### Given instruction:
The entries need to be copied exactly.

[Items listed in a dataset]
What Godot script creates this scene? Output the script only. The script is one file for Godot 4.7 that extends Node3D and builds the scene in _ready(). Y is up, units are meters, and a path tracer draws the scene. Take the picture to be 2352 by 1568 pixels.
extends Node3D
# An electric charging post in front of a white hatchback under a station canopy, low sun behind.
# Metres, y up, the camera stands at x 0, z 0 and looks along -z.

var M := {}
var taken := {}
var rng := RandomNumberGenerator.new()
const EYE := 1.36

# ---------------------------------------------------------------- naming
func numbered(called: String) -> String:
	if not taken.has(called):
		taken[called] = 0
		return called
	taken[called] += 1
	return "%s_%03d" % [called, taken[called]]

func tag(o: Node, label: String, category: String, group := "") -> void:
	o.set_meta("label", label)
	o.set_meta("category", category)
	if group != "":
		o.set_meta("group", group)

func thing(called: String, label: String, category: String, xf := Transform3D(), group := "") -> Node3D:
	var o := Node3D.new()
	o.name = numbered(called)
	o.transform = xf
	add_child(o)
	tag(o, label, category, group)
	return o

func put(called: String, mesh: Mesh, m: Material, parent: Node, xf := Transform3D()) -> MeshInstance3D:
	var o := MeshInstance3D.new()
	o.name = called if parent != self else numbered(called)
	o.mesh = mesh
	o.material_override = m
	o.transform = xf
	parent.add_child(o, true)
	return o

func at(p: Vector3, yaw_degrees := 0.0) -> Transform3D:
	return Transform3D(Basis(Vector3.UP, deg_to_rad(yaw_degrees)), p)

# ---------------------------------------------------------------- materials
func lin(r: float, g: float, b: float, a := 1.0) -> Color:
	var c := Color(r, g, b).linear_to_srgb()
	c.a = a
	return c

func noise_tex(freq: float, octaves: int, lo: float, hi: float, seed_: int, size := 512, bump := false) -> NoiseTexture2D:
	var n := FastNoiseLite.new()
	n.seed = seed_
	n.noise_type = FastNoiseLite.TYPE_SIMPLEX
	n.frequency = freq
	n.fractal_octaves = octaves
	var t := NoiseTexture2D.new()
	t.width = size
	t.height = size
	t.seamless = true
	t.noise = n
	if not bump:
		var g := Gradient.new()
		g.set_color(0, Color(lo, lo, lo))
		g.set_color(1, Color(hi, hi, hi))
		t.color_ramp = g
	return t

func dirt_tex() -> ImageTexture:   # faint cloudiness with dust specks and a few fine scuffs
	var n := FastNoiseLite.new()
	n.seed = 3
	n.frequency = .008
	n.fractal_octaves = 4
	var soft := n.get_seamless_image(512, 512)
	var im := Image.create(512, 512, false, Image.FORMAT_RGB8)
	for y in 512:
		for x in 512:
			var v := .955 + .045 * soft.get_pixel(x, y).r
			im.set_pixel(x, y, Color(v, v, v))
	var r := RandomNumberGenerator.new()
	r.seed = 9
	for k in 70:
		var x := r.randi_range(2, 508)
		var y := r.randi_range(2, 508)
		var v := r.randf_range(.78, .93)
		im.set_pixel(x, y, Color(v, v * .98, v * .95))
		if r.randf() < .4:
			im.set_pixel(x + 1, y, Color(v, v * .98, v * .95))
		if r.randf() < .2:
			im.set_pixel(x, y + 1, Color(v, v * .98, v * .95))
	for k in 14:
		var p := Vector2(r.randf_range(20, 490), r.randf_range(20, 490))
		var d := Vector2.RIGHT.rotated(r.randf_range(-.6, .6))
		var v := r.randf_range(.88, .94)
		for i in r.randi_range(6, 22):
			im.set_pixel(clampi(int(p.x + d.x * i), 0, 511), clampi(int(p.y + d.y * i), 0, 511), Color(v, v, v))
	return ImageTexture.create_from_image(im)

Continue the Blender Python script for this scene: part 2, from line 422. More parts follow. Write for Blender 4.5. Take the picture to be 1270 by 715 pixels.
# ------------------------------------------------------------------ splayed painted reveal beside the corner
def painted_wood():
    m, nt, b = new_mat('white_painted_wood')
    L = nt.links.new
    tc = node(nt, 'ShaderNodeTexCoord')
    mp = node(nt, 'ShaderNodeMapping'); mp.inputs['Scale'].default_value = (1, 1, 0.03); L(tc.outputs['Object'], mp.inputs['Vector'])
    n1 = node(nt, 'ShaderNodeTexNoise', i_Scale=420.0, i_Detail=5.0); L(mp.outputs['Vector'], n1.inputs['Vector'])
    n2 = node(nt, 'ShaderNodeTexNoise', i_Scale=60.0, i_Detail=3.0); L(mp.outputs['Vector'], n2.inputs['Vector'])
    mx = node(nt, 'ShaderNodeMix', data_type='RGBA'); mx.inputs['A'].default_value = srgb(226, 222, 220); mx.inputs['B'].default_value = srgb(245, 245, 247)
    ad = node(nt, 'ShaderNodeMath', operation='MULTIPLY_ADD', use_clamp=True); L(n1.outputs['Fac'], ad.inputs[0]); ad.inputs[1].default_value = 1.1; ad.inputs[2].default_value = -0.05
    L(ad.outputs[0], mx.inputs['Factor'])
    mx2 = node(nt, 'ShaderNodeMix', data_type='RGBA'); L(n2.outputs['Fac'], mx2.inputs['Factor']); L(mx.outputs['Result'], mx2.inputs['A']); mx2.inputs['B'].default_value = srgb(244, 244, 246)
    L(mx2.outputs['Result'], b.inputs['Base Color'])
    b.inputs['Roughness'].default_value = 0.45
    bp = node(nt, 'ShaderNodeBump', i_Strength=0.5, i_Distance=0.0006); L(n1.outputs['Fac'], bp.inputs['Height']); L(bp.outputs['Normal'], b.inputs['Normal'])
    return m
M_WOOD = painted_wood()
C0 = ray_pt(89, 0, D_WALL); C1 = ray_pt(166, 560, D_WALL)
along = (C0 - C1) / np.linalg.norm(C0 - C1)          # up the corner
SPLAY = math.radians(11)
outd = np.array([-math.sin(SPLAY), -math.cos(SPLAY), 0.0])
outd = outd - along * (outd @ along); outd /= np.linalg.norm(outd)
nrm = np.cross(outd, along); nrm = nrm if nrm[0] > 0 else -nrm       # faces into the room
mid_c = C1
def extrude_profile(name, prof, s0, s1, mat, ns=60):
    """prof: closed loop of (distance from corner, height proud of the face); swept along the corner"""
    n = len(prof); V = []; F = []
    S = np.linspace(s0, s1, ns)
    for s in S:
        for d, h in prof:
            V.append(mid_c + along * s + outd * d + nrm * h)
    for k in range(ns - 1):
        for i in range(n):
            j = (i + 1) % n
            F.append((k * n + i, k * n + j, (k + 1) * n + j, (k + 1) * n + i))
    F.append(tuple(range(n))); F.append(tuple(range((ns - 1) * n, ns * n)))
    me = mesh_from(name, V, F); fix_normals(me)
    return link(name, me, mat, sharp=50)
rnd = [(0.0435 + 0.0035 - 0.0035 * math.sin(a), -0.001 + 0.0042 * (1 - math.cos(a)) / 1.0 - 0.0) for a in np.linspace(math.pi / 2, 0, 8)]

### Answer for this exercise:
What Godot script creates this scene? Output the script only. The script is one file for Godot 4.7 that extends Node3D and builds the scene in _ready(). Y is up, units are meters, and a path tracer draws the scene. Take the picture to be 2352 by 1568 pixels.
extends Node3D
# An electric charging post in front of a white hatchback under a station canopy, low sun behind.
# Metres, y up, the camera stands at x 0, z 0 and looks along -z.

var M := {}
var taken := {}
var rng := RandomNumberGenerator.new()
const EYE := 1.36

# ---------------------------------------------------------------- naming
func numbered(called: String) -> String:
	if not taken.has(called):
		taken[called] = 0
		return called
	taken[called] += 1
	return "%s_%03d" % [called, taken[called]]

func tag(o: Node, label: String, category: String, group := "") -> void:
	o.set_meta("label", label)
	o.set_meta("category", category)
	if group != "":
		o.set_meta("group", group)

func thing(called: String, label: String, category: String, xf := Transform3D(), group := "") -> Node3D:
	var o := Node3D.new()
	o.name = numbered(called)
	o.transform = xf
	add_child(o)
	tag(o, label, category, group)
	return o

func put(called: String, mesh: Mesh, m: Material, parent: Node, xf := Transform3D()) -> MeshInstance3D:
	var o := MeshInstance3D.new()
	o.name = called if parent != self else numbered(called)
	o.mesh = mesh
	o.material_override = m
	o.transform = xf
	parent.add_child(o, true)
	return o

func at(p: Vector3, yaw_degrees := 0.0) -> Transform3D:
	return Transform3D(Basis(Vector3.UP, deg_to_rad(yaw_degrees)), p)

# ---------------------------------------------------------------- materials
func lin(r: float, g: float, b: float, a := 1.0) -> Color:
	var c := Color(r, g, b).linear_to_srgb()
	c.a = a
	return c

func noise_tex(freq: float, octaves: int, lo: float, hi: float, seed_: int, size := 512, bump := false) -> NoiseTexture2D:
	var n := FastNoiseLite.new()
	n.seed = seed_
	n.noise_type = FastNoiseLite.TYPE_SIMPLEX
	n.frequency = freq
	n.fractal_octaves = octaves
	var t := NoiseTexture2D.new()
	t.width = size
	t.height = size
	t.seamless = true
	t.noise = n
	if not bump:
		var g := Gradient.new()
		g.set_color(0, Color(lo, lo, lo))
		g.set_color(1, Color(hi, hi, hi))
		t.color_ramp = g
	return t

func dirt_tex() -> ImageTexture:   # faint cloudiness with dust specks and a few fine scuffs
	var n := FastNoiseLite.new()
	n.seed = 3
	n.frequency = .008
	n.fractal_octaves = 4
	var soft := n.get_seamless_image(512, 512)
	var im := Image.create(512, 512, false, Image.FORMAT_RGB8)
	for y in 512:
		for x in 512:
			var v := .955 + .045 * soft.get_pixel(x, y).r
			im.set_pixel(x, y, Color(v, v, v))
	var r := RandomNumberGenerator.new()
	r.seed = 9
	for k in 70:
		var x := r.randi_range(2, 508)
		var y := r.randi_range(2, 508)
		var v := r.randf_range(.78, .93)
		im.set_pixel(x, y, Color(v, v * .98, v * .95))
		if r.randf() < .4:
			im.set_pixel(x + 1, y, Color(v, v * .98, v * .95))
		if r.randf() < .2:
			im.set_pixel(x, y + 1, Color(v, v * .98, v * .95))
	for k in 14:
		var p := Vector2(r.randf_range(20, 490), r.randf_range(20, 490))
		var d := Vector2.RIGHT.rotated(r.randf_range(-.6, .6))
		var v := r.randf_range(.88, .94)
		for i in r.randi_range(6, 22):
			im.set_pixel(clampi(int(p.x + d.x * i), 0, 511), clampi(int(p.y + d.y * i), 0, 511), Color(v, v, v))
	return ImageTexture.create_from_image(im)

Continue the Blender Python script for this scene: part 2, from line 422. More parts follow. Write for Blender 4.5. Take the picture to be 1270 by 715 pixels.
# ------------------------------------------------------------------ splayed painted reveal beside the corner
def painted_wood():
    m, nt, b = new_mat('white_painted_wood')
    L = nt.links.new
    tc = node(nt, 'ShaderNodeTexCoord')
    mp = node(nt, 'ShaderNodeMapping'); mp.inputs['Scale'].default_value = (1, 1, 0.03); L(tc.outputs['Object'], mp.inputs['Vector'])
    n1 = node(nt, 'ShaderNodeTexNoise', i_Scale=420.0, i_Detail=5.0); L(mp.outputs['Vector'], n1.inputs['Vector'])
    n2 = node(nt, 'ShaderNodeTexNoise', i_Scale=60.0, i_Detail=3.0); L(mp.outputs['Vector'], n2.inputs['Vector'])
    mx = node(nt, 'ShaderNodeMix', data_type='RGBA'); mx.inputs['A'].default_value = srgb(226, 222, 220); mx.inputs['B'].default_value = srgb(245, 245, 247)
    ad = node(nt, 'ShaderNodeMath', operation='MULTIPLY_ADD', use_clamp=True); L(n1.outputs['Fac'], ad.inputs[0]); ad.inputs[1].default_value = 1.1; ad.inputs[2].default_value = -0.05
    L(ad.outputs[0], mx.inputs['Factor'])
    mx2 = node(nt, 'ShaderNodeMix', data_type='RGBA'); L(n2.outputs['Fac'], mx2.inputs['Factor']); L(mx.outputs['Result'], mx2.inputs['A']); mx2.inputs['B'].default_value = srgb(244, 244, 246)
    L(mx2.outputs['Result'], b.inputs['Base Color'])
    b.inputs['Roughness'].default_value = 0.45
    bp = node(nt, 'ShaderNodeBump', i_Strength=0.5, i_Distance=0.0006); L(n1.outputs['Fac'], bp.inputs['Height']); L(bp.outputs['Normal'], b.inputs['Normal'])
    return m
M_WOOD = painted_wood()
C0 = ray_pt(89, 0, D_WALL); C1 = ray_pt(166, 560, D_WALL)
along = (C0 - C1) / np.linalg.norm(C0 - C1)          # up the corner
SPLAY = math.radians(11)
outd = np.array([-math.sin(SPLAY), -math.cos(SPLAY), 0.0])
outd = outd - along * (outd @ along); outd /= np.linalg.norm(outd)
nrm = np.cross(outd, along); nrm = nrm if nrm[0] > 0 else -nrm       # faces into the room
mid_c = C1
def extrude_profile(name, prof, s0, s1, mat, ns=60):
    """prof: closed loop of (distance from corner, height proud of the face); swept along the corner"""
    n = len(prof); V = []; F = []
    S = np.linspace(s0, s1, ns)
    for s in S:
        for d, h in prof:
            V.append(mid_c + along * s + outd * d + nrm * h)
    for k in range(ns - 1):
        for i in range(n):
            j = (i + 1) % n
            F.append((k * n + i, k * n + j, (k + 1) * n + j, (k + 1) * n + i))
    F.append(tuple(range(n))); F.append(tuple(range((ns - 1) * n, ns * n)))
    me = mesh_from(name, V, F); fix_normals(me)
    return link(name, me, mat, sharp=50)
rnd = [(0.0435 + 0.0035 - 0.0035 * math.sin(a), -0.001 + 0.0042 * (1 - math.cos(a)) / 1.0 - 0.0) for a in np.linspace(math.pi / 2, 0, 8)]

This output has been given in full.